In the drawings, the thickness of the gloves 5 is exaggerated for purposes of illustration. The stack may typically contain 100 or so gloves of 0.15 mm thick material in a stack of total depth 75 mm.

To substantially prevent rolling of the top few gloves in the stack during withdrawal of top plate 14, the glove contact surface of plate 14 is not the plate itself but the lower run 31 of a continuous belt 30 mounted about rollers 32,33 at the front and rear of plate 14 so that the belt 30 extends about and embraces the plate. Rollers 32,33 are idlers and the belt 30 is driven, on withdrawal of plate 14, by friction contact with the top glove of the stack. A suitable material for belt 30 is a flexible synthetic conveyor belting.

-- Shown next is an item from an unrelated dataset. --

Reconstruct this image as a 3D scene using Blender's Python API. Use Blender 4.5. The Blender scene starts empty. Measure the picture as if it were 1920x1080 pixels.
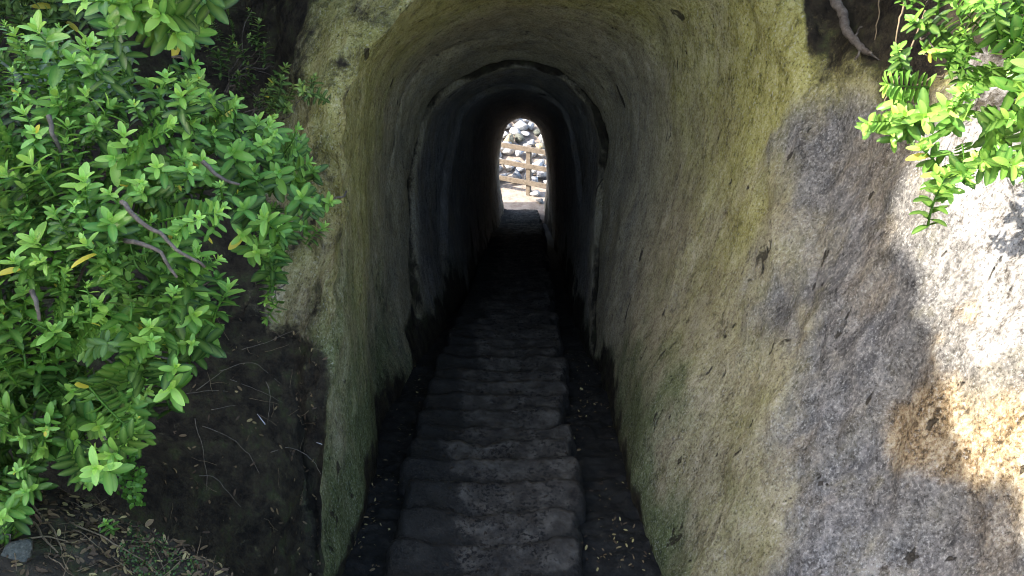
import bpy, math, random
import numpy as np
from mathutils import Vector, Matrix

rnd = random.Random(7)
rng = np.random.default_rng(7)
C = bpy.context.scene.collection
sc = bpy.context.scene
R = math.radians

# ------------------------------------------------------------------ camera, sky, sun, exposure
PITCH = R(35.0)
HFOV = R(66.0)
FPX = 960.0 / math.tan(HFOV / 2)
CAM = np.array((0.0, 0.0, 3.6))
FW = np.array((0.0, math.cos(PITCH), -math.sin(PITCH)))
UP = np.array((0.0, math.sin(PITCH), math.cos(PITCH)))
RT = np.array((1.0, 0.0, 0.0))
cam_d = bpy.data.cameras.new('camera'); cam = bpy.data.objects.new('camera', cam_d); C.objects.link(cam)
cam.location = CAM; cam.rotation_euler = (R(90) - PITCH, 0, 0)
cam_d.sensor_width = 36; cam_d.angle = HFOV; cam_d.clip_start = 0.05; cam_d.clip_end = 2000
sc.camera = cam

SUN_EL = R(37.0); SUN_H = Vector((-0.985, -0.17, 0)).normalized()
SUN = (SUN_H * math.cos(SUN_EL) + Vector((0, 0, math.sin(SUN_EL)))).normalized()   # towards the sun: left and a little behind the camera
sun_d = bpy.data.lights.new('sun', 'SUN'); sun = bpy.data.objects.new('sun', sun_d); C.objects.link(sun)
sun_d.energy = 2.7; sun_d.angle = R(0.53); sun_d.color = (1.0, 0.95, 0.86)
sun.rotation_euler = SUN.to_track_quat('Z', 'Y').to_euler()
sun.location = (-6, -4, 12)
world = bpy.data.worlds.new('World'); sc.world = world; world.use_nodes = True
wt = world.node_tree
sky = wt.nodes.new('ShaderNodeTexSky'); sky.sky_type = 'NISHITA'; sky.sun_disc = False
sky.sun_elevation = math.asin(SUN.z); sky.sun_rotation = math.atan2(SUN.x, SUN.y)
sky.dust_density = 2.5; sky.ozone_density = 1.0; sky.air_density = 1.0
bg = wt.nodes['Background']; bg.inputs[1].default_value = 0.15
wt.links.new(sky.outputs[0], bg.inputs[0])
sc.view_settings.view_transform = 'Standard'; sc.view_settings.look = 'None'
sc.view_settings.exposure = 2.45; sc.view_settings.gamma = 1.0
sc.cycles.max_bounces = 10; sc.cycles.diffuse_bounces = 7; sc.cycles.transmission_bounces = 4
sc.cycles.use_denoising = True; sc.cycles.denoising_input_passes = 'RGB_ALBEDO_NORMAL'; sc.cycles.denoising_prefilter = 'FAST'
sc.render.filter_size = 1.0; sc.cycles.filter_width = 1.0


def PX(px, py, d):                                        # a point of the place seen at (px, py), d metres along the view axis
    px = np.asarray(px, float); py = np.asarray(py, float); d = np.asarray(d, float)
    return (CAM + d[..., None] * (FW + ((px - 960) / FPX)[..., None] * RT - ((py - 540) / FPX)[..., None] * UP))


def proj(p):
    q = np.asarray(p) - CAM
    d = q @ FW
    return 960 + FPX * (q @ RT) / d, 540 - FPX * (q @ UP) / d, d


# ------------------------------------------------------------------ helpers
def hash3(i, j, k, seed):
    h = (i * 374761393 + j * 668265263 + k * 2147483647 + seed * 974634777) & 0xFFFFFFFF
    h = ((h ^ (h >> 13)) * 1274126177) & 0xFFFFFFFF
    h = (h ^ (h >> 16)) & 0xFFFFFFFF
    h = (h * 2246822519) & 0xFFFFFFFF
    return ((h ^ (h >> 15)) & 0xFFFFFF) / float(0xFFFFFF) * 2 - 1


def noise(p, seed=0):                                     # smooth value noise, -1..1
    p = np.asarray(p, float)
    f = np.floor(p).astype(np.int64); t = p - f
    t = t * t * t * (t * (t * 6 - 15) + 10)
    i, j, k = f[..., 0], f[..., 1], f[..., 2]
    x, y, z = t[..., 0], t[..., 1], t[..., 2]
    r = 0
    for a in (0, 1):
        for b in (0, 1):
            for c in (0, 1):
                w = (x if a else 1 - x) * (y if b else 1 - y) * (z if c else 1 - z)
                r = r + w * hash3(i + a, j + b, k + c, seed)
    return r


def fbm(p, octaves=4, seed=0, gain=0.5):
    p = np.asarray(p, float); r = 0; a = 1.0
    for o in range(octaves):
        r = r + a * noise(p * (2.03 ** o) + 17.3 * o, seed + o); a *= gain
    return r


def smooth(a, b, x):
    t = np.clip((np.asarray(x, float) - a) / (b - a), 0, 1)
    return t * t * (3 - 2 * t)


def mesh_obj(name, verts, faces, mat, parent=None, attrs=None, smooth_shade=True, loc=None):
    me = bpy.data.meshes.new(name)
    verts = np.asarray(verts, np.float32)
    if isinstance(faces, np.ndarray) and faces.ndim == 2:
        n, k = faces.shape
        me.vertices.add(len(verts)); me.vertices.foreach_set('co', verts.ravel())
        me.loops.add(n * k); me.loops.foreach_set('vertex_index', faces.astype(np.int32).ravel())
        me.polygons.add(n); me.polygons.foreach_set('loop_start', np.arange(n, dtype=np.int32) * k)
        me.update(calc_edges=True); me.validate()
    else:
        me.from_pydata([tuple(map(float, v)) for v in verts], [], [tuple(map(int, f)) for f in faces]); me.update()
    if smooth_shade:
        me.polygons.foreach_set('use_smooth', np.ones(len(me.polygons), bool))
    for an, av in (attrs or {}).items():
        a = me.attributes.new(an, 'FLOAT_COLOR', 'POINT')
        a.data.foreach_set('color', np.asarray(av, np.float32).ravel())
    if mat: me.materials.append(mat)
    o = bpy.data.objects.new(name, me); C.objects.link(o)
    if parent: o.parent = parent
    return o


def tag(o, label=None, cat=None, group=None, kind=None):
    if label: o['label'] = label
    if cat: o['category'] = cat
    if group: o['group'] = group
    if kind: o['kind'] = kind
    return o


def empty(name, loc, label=None, cat=None, group=None):
    o = bpy.data.objects.new(name, None); C.objects.link(o)
    o.location = tuple(map(float, loc)); o.empty_display_size = 0.1
    return tag(o, label, cat, group)


def keep(o, parent):                                      # parent without moving
    o.parent = parent
    o.location = Vector(o.location) - Vector(parent.location)
    return o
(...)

Once insertion of a stack is completed, an automatic control sequence program in a controller (not shown) reverses the actuator 15 for top plate 14 into withdrawal mode. The plate 14 is now withdrawn through box opening 21, in a direction (Figure 4, arrow 40) parallel to the top of stack 6. A stationary side plate 42 acts as a stop to restrain the stack 6 during withdrawal of plate 14, and to thereby maintain the stack in position in box 20. This lateral stop can also be used

to reposition the stack between the surfaces. The friction contact between drive belt run 31 and the top glove of the stack is effective to drive belt 30, ie glove contact surface 31, to move in the direction opposite to direction 40. In this way, surface 31 moves at a speed, relative to the stack, along the top of the stack, sufficiently less than the speed of withdrawal of plate 14 and belt 30 to substantially prevent rolling of the top gloves of the stack. Ideally, this relative speed is zero, ie there is no slip between the top glove and the belt surface, but an exact such counterbalance of the retraction of top plate 14 may not strictly be necessary to substantially prevent glove rolling.

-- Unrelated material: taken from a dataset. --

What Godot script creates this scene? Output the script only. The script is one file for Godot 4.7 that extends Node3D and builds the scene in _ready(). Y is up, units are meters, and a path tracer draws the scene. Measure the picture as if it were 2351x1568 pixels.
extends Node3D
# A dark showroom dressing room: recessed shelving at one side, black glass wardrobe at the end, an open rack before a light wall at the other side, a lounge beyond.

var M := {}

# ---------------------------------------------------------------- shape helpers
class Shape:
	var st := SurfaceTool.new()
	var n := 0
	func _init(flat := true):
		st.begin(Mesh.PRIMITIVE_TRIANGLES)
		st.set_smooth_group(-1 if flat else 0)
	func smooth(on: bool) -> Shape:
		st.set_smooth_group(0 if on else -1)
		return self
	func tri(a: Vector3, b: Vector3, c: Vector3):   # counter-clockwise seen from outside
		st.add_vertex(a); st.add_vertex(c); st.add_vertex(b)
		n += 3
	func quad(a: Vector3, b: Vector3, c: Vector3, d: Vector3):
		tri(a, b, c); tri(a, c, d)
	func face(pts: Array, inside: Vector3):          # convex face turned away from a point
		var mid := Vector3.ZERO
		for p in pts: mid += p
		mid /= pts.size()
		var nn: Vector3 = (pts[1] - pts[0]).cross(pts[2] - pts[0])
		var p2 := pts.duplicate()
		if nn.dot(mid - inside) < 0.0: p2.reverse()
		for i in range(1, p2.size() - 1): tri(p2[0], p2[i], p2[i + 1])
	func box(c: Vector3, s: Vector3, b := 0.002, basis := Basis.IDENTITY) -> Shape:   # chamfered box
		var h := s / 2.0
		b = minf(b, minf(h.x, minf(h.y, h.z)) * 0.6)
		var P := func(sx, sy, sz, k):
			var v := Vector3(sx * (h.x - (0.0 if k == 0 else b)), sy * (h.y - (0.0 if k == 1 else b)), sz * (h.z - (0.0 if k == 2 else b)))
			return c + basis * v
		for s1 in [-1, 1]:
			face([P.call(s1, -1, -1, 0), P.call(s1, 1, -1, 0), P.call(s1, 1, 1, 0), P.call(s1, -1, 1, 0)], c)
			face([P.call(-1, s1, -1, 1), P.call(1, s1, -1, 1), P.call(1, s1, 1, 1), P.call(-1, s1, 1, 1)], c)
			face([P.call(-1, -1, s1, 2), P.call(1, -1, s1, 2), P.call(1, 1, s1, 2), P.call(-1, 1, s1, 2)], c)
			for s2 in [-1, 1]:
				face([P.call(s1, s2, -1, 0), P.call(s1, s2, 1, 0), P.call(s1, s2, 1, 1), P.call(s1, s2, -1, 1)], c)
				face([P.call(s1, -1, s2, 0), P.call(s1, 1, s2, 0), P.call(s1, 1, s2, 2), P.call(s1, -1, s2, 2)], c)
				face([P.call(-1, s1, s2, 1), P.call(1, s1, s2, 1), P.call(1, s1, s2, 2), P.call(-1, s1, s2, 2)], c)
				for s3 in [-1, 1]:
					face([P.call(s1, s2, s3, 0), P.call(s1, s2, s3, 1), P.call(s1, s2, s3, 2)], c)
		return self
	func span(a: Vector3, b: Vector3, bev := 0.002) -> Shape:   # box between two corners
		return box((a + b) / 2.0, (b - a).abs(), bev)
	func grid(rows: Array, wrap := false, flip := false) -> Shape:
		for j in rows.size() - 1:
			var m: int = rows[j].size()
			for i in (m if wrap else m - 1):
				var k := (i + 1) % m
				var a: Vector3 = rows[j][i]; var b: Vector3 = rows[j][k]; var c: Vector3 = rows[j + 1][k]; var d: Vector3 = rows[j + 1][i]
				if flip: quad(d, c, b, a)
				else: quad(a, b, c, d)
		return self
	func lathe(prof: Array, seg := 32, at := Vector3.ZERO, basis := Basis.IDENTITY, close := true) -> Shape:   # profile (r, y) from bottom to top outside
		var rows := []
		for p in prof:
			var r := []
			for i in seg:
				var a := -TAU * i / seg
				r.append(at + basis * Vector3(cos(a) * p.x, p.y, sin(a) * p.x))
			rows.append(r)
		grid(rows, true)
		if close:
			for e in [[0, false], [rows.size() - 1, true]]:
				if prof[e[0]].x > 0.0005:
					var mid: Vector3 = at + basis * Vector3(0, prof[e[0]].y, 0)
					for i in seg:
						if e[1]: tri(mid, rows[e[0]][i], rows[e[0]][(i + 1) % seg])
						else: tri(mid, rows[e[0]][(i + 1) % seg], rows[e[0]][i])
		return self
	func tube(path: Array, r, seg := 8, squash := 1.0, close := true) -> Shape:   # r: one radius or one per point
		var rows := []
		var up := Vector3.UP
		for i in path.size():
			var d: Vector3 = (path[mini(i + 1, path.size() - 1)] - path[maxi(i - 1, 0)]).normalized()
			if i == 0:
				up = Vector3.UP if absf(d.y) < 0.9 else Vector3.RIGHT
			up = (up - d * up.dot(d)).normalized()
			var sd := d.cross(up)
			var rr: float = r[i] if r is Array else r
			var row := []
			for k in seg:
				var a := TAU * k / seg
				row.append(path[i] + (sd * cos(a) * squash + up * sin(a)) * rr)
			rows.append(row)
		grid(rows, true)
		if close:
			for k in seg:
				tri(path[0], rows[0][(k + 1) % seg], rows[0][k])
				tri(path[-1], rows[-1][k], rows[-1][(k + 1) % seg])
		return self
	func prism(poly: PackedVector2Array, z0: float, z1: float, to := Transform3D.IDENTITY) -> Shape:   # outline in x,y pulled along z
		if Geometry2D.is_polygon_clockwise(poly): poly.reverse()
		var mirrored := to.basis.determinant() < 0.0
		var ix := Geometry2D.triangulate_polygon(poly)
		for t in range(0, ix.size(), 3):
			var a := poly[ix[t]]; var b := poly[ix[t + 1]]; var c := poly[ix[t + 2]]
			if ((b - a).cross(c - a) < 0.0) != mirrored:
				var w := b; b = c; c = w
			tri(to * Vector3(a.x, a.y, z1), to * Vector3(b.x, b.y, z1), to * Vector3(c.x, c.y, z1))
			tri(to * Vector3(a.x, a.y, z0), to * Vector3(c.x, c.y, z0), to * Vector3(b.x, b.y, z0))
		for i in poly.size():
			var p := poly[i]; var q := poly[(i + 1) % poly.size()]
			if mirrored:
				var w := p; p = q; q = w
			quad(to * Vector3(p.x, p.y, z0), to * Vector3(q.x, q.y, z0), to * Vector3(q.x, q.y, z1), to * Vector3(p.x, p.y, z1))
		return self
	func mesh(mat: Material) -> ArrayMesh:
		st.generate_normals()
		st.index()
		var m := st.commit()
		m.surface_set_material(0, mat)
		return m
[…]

Optionally, prior to withdrawal of plate 14, it may be lifted slightly away from plate 16, but to an extent severely constricted by the presence of the box. In another alternative, a motor 34 may be provided to positively drive belt 30. The packaging process is completed by driven withdrawal of bottom plate 16, and then by folding over box flaps 25 to close the end of the box. Since some rolling of the bottom gloves is not as great a problem as rolling of the top gloves, bottom plate 16 does not have a driveable contact belt, but it is of course an option to include a belt similar to belt 30.

In a further possible variation, plates 14,16 may be withdrawn simultaneously.

Figures 5 and 6 depict an alternative embodiment in which like parts are indicated by like reference numerals preceded by a 1. Here, the bottom plate 116 is the actively withdrawn plate, and there is provided a belt 130 which extends about and embraces plate 116. However, in this case, belt 130 is not continuous but is fixed at one end to side plate 142 and at the other to remote tensioning means 150 below and fixed to the plate or to a stationary part of the machine. An idler roller 132 (or other guide element) guides the belt at the inner edge of plate 116. As plate 116 is withdrawn (Figure 6), belt 130 remains relatively stationary in a direction along the bottom of the glove stack 6 but rolls away from the stack bottom about roller 132 as the remote end of the belt travels with the plate.

The surfaces of plate 14 or 116 may be coated with low friction material such as PTFE to prevent any gripping of the belt that might prevent the desired motion of the belt. One or both of plates 14,16,114,116 may be U-shaped in cross-section, in which case plates 16,116 may be viewed as trays.

It will of course be understood that plate 14 or 116 need not be a plate as such but may be any suitable structure, eg an open frame structure, to support belt 30 or 130 with adequate rigidity. This structure should be adequate to back the belt during the glove insertion phase, when the stack is pressed to hold and stabilise the component gloves.